Today’s 21st century buzzword is “logistics.” For HJI, there was another new buzzword: “sequencing.”
The company had always moved parts for Ford’s Kentucky Truck Plant. But autos and trucks, which had once been assembled in bulk, were now being customized. And that meant that specific components on the assembly line had to be at arm’s length of the workers in precisely the right order to be handled and applied to the right vehicle.
“We were one of the first sequencers in Kentucky,” said Houston.
And it was a perfect fit for Daniels, who had been exposed to the logistics industry at Georgia Tech. He had worked with the university’s Supply Chain & Logistics Institute, providing executive education on systems, warehousing and automation – “leading-edge stuff,” he recalls. “So when Alice suggested I take a hand in growing the logistics business, I was both feet in.”
There was another thing Daniels brought to the table.

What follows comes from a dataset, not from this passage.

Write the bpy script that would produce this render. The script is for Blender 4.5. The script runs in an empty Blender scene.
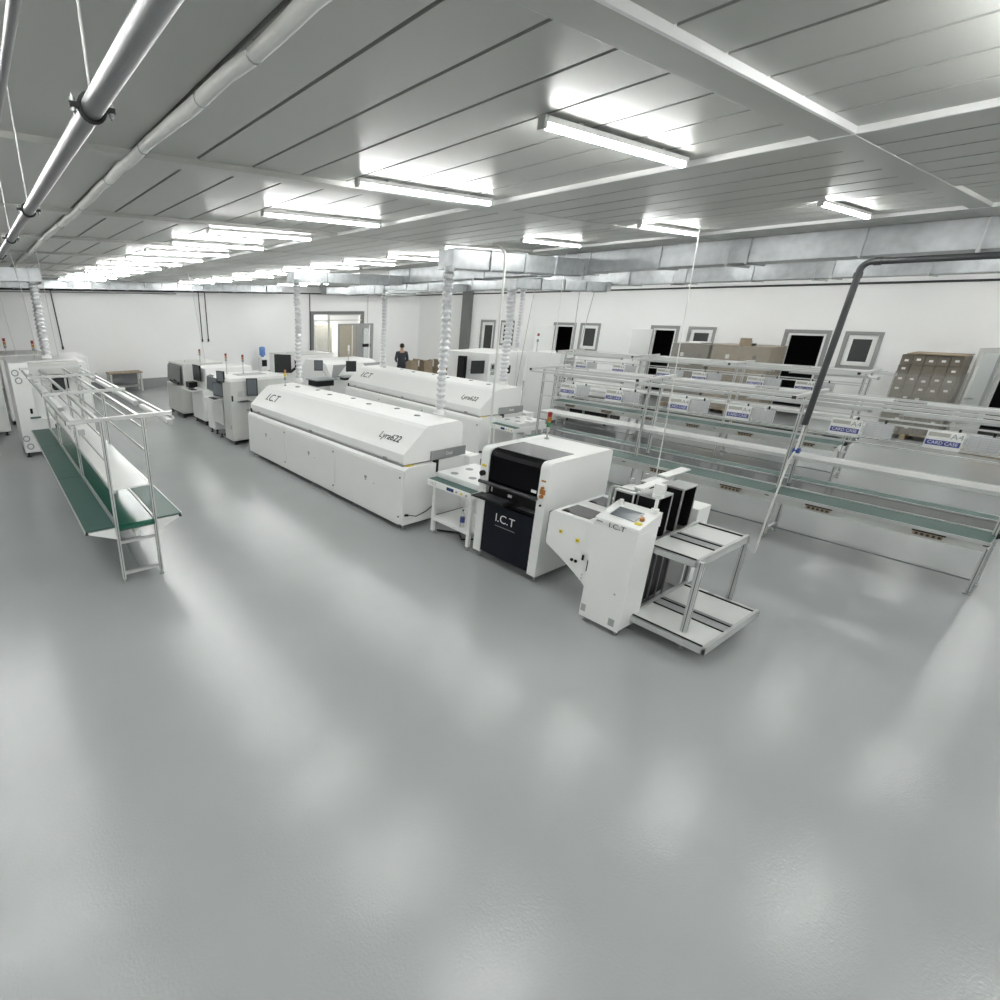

He had played football for the Yellowjackets.
“We’re a family of athletes,” Alice noted. “My father, my husband and my son are all in the Kentucky Basketball Hall of Fame.”
William Kean was the winningest high school coach in the commonwealth at Central High School. His teams won 225 football games and 857 basketball games, a total of 1,082 wins and an 89 percent winning percentage. Wade played basketball at the University of Louisville and coached Male High School to the 1975 state championship. Allan was an All-American at the University of Tennessee, an NBA all-star with the Detroit Pistons and New York Knicks, and a member of the U.S. Gold Medal team at the 2000 Olympics in Sydney.
And that’s important why?
“Athletics brings the essence of teamwork, accountability, responsibility, resiliency, flexibility, competitiveness, hard work and dedication,” Alice Houston said. “Athletes have to adapt. Plays break down sometimes, they don’t always manifest as they were drawn up.”
Working his way up
Daniels started with HJI in quality control, then operations, and he was encouraged by his mother-in-law to go for his MBA, a degree he obtained from U of L in 2003.

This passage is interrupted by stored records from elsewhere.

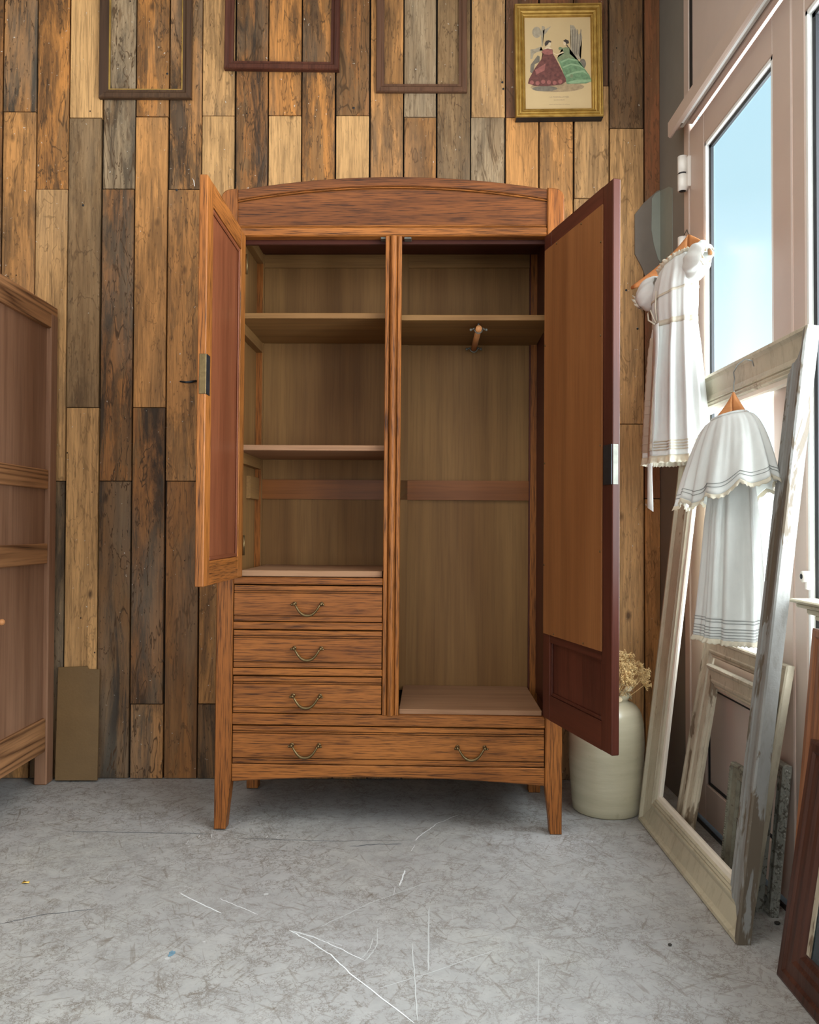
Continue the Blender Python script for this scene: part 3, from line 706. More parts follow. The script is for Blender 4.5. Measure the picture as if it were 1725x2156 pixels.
# right door: swung a little further out; x axis (0.26,-0.965), y axis = (0.965,0.26) points outwards
w2, t2, za, zb = 0.430, 0.0205, 0.349, 1.782
MR = door_matrix(0.463, -0.002, 0.262, -0.965, 0)
def door_right():
    m = MB(); sh, sf, rt, rb = 0.050, 0.055, 0.055, 0.072
    m.box(0, sh, 0, t2, za, zb, 0.002, 0); m.box(w2-sf, w2, 0, t2, za, zb, 0.002, 0)
    m.box(sh, w2-sf, .0003, t2-.0003, zb-rt, zb-.0003, 0, 1); m.box(sh, w2-sf, .0003, t2-.0003, za+.0003, za+rb, 0, 1)
    m.box(sh, w2-sf, .0003, t2-.0003, 0.575, 0.61, 0, 1)
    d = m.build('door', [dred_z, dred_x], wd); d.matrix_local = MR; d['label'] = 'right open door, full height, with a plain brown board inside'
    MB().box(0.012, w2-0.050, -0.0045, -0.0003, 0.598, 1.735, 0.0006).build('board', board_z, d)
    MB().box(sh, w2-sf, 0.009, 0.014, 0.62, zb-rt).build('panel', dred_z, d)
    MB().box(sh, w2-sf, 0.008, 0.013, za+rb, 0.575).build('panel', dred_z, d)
    b = MB(); e = 0.010; p0, p1, q0, q1 = sh, w2-sf, za+rb, 0.575
    b.box(p0, p0+e, .003, .0085, q0, q1, .002, 0); b.box(p1-e, p1, .003, .0085, q0, q1, .002, 0); b.box(p0+e, p1-e, .003, .0085, q0, q0+e, .002, 1)
    b.build('moulding', [dred_z, dred_x], d)
    MB().box(w2-0.0435, w2-0.0005, -0.003, -0.0004, 1.018, 1.118, 0.0004).build('lock_cover', dark_metal, d)
    lk = MB().box(w2+0.0002, w2+0.0014, 0.001, 0.015, 1.018, 1.118, 0.0004).build('lock', steel, d)
    for px, pz in ((0.10, 1.728), (0.26, 1.728), (0.374, 1.64), (0.374, 1.40), (0.374, 1.12), (0.374, 0.85), (0.02, 1.45), (0.02, 1.10), (0.02, 0.8), (0.09, 0.605), (0.28, 0.605)):
        MB().ball((px, -0.0055, pz), 0.0028, 1, .6, 1, seg=6).build('pin', bronze, d)
    return d
door_right()

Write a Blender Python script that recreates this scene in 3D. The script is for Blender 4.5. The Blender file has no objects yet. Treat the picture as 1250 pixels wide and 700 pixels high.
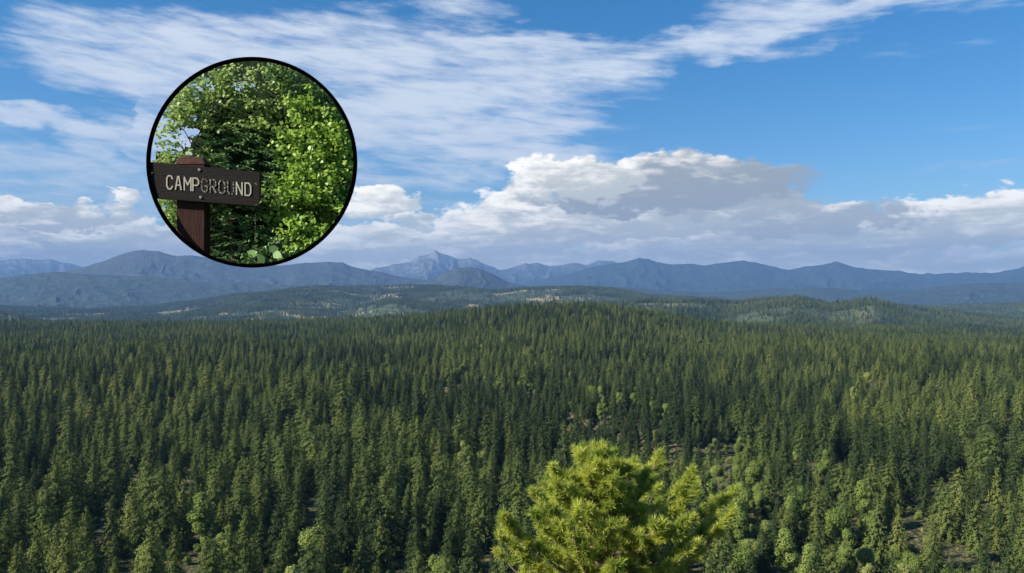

He became head of operations and brought his experience to the building of the logistics service.
“He set up our tech systems and even designed our building,” Houston said. “We couldn’t pay him what he was actually worth in the open market. But it did expose him to a broad range of experience he would not have gotten in a traditional corporate environment. He was in the room, heard the conversations and debates, and was able to receive mentoring and development from me and Wade.
“Also, he has analytical and statistical abilities. A great fit.”

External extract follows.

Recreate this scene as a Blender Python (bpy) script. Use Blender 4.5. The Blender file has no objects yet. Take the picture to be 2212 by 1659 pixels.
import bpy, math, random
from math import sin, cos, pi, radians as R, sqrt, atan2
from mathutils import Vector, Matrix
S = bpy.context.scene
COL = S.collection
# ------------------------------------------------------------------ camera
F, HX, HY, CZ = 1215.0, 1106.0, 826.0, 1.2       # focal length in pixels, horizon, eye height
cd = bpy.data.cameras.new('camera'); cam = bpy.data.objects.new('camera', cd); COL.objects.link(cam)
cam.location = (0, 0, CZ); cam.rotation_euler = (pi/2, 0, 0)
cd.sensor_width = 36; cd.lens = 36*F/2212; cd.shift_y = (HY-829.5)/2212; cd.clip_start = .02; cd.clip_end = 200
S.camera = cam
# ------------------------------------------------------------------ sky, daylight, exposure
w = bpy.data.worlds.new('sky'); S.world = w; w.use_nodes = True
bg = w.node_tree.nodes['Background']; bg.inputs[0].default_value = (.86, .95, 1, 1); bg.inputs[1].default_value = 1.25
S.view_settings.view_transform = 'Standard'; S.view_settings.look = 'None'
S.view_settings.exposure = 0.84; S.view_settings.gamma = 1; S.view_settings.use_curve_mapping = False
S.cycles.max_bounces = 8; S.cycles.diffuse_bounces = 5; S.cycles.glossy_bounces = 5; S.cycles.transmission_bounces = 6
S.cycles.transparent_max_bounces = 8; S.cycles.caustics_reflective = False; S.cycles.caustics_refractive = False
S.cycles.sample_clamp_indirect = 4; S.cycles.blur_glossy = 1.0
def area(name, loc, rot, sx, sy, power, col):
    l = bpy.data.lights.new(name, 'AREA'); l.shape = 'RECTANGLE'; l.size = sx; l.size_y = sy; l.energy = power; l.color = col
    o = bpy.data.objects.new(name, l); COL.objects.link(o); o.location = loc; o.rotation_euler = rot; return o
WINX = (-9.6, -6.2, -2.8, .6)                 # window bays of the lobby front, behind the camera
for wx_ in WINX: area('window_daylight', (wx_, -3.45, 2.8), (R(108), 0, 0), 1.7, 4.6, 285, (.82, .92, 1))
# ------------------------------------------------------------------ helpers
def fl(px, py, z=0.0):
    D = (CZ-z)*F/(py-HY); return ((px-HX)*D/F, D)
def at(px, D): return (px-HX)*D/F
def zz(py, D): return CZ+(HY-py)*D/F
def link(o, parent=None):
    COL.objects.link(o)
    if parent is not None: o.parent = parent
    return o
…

So he was ready to move toward the presidency? Not so fast.
“For one thing, I didn’t think I was ever going to give up the reins,” Houston said. “That’s a whole different dynamic, more difficult than I had anticipated.”
That’s not unusual for a first-generational business owner who’s used to control, and it can set a minefield for a successful transition. But Houston was too smart to let that happen. She had a well-crafted succession in mind, touching all the bases.
“One thing we did was to plan this,” she said. “We prepared each aspect of our business, except” — she laughs — “for myself.”
In 2014, they told their customers of the change – “an easy tell,” said Houston, “because Drad had already been in the room.”
In 2015, they told their banks – “another easy tell, because he and Lynn had been sitting in on all of our financial meetings.” (Lynn Moore, one of the Houstons’ three children, is the company’s vice president of finance.)
In 2016, they told the company staff. And in January 2017, when the employees returned from their holiday breaks, Daniels was in Alice’s office as company president.
“I’m still board chair and CEO,” she said. “We’re a certified Women’s Business Enterprise [WBE], and to retain that, the highest-level employee has to be a woman. That’s important to us. Women do business with women. There’s a certain intentionality.”
One of the most important things they did during the transition was to get involved, at Daniels’ behest, with the University of Louisville Family Business Center.
“That was Drad’s wisdom,” acknowledged Houston.
“I know what I don’t know,” said Daniels, “so I sought expertise in the transitioning of small family businesses through the Family Business Center. It provided us with workshops and speaker programs that addressed generational succession plans. But more important was hearing the first-hand experiences of first, second and third-generation family business owners.
That was critical, listening to a lot of other owners talking about what worked, what didn’t work, what they would have done differently.”
Alice and Wade joined the Center’s CEO Roundtable, attending events and discussions, including one on what Daniels called “one of the biggest challenges: How do you get first-generation business owner to let go? That was invaluable.”
Another key aspect of the transition was defining and reiterating the company mission statement, which is essentially an extension of how Alice and Wade Houston live their life.
Daniels says “the mission statement makes certain decisions easy and provides a lot of direction for me.”
The statement is: “The Houston family will create a financially sound legacy business that deepens family relationships; develops opportunities for our family, team and community; and creates freedom of choice and enables us to generously give back to our communities through living our family values.”
“For Alice and Wade, community is a huge part of how they feel they should pay it forward,” said Daniels. “They feel really blessed, and with responsibility comes the opportunity to include community in everything they try to do.”
Daniels also acknowledged that, as an in-law, there were “certain conversations better facilitated by a mediator, especially the estate planning piece of it, and how to put more meat to our family governance and constitution for generations to come.”
The mediator/consultant was Rachel Butler of Right Angle Consulting.
“I knew I’d have to bring in a family business consultant to get us to the finish line,” Daniels said. “And we’re still heading toward the finish line.”
The third generation? Nobody’s thinking about that yet. But Daniels notes that there’s a deep bench.
“There are 15 grandchildren,” he said.